It was to the first lines of defence along that front that I went in the afternoon with other officers. Our way was through a wood famous in this war because it has been the scene of heavy fighting, ending in its brilliant capture by the French. It has another interest, because it is one of the few places along the front—as far as I know the only place- where troops have not entrenched themselves.

This was an impossibility, because the ground is so moist that water is reached a few feet down. It was necessary to build shell-proof shelters above-ground, and this was done by turning the troops into an army of wood-cutters.

This sylvan life of the French troops here is not without its charm, apart from the marmites which come crashing through the trees, and shrapnel bullets which whip through the branches. The ground has dried up during recent days, so that the long boarded paths leading to the first lines are no longer the only way of escape from bogs and swamps.

It might have been the scene of "A Midsummer Night's Dream" as I made my way through thickets all aglint with the first green of the spring's foliage, treading on a carpet of white and yellow flowers and accompanied on my way by butterflies and flying beetles.

But a tremendous noise beyond the stage would have spoilt the play. French batteries were hard at work and their shells came rushing like fierce birds above the trees. The sharp "tang" of the French "Soixante-quinze" cracked out between the duller thuds of the "Cent- vingt" and other heavy guns, and there were only brief moments of silence between those violent explosions and the long-drawn sighs of wind as the shells passed overhead and then burst with that final crash which scatters death.

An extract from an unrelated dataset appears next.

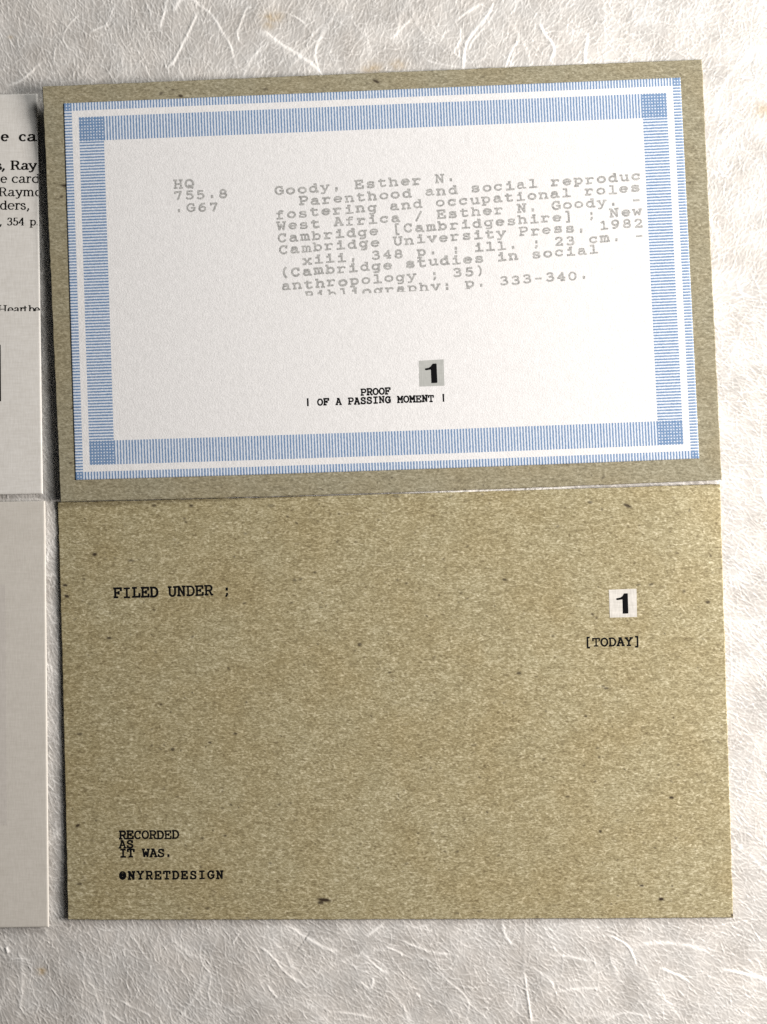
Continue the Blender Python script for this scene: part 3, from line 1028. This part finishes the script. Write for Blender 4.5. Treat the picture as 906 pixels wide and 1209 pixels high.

In one of the silences, when the wood was very still and murmurous
with humming insects, I heard a voice call. It was not a challenge of
"Qui va là?" or "Garde à vous," but the voice of spring. It called
"Cuckoo! Cuckoo!" and mocked at war.

A young officer with me was more interested in the voices of the guns. He knew them all, even when they spoke from the enemy's batteries, and as we walked he said alternately, "Départ.. Arrivé… Départ… Arrivé…" as one of the French shells left and one of the German shells arrived.

The enemy's shells came shattering across the French lines very frequently, and sometimes as I made my way through the trees towards the outer bastions I heard the splintering of wood not far away.

But the soldiers near me seemed quite unconscious of any peril overhead. Some of them were gardening and making little bowers about their huts. Only a few sentinels were at their posts, along the bastions built of logs and clay, behind a fringe of brushwood which screened them from the first line of German trenches outside this boundary of the wood.

"Don't show your head round that corner," said an officer, touching me on the sleeve, as I caught a glimpse of bare fields and, a thousand yards away, a red-roofed house. There was nothing much to see—although the enemies of France were there with watchful eyes for any movement behind our screen.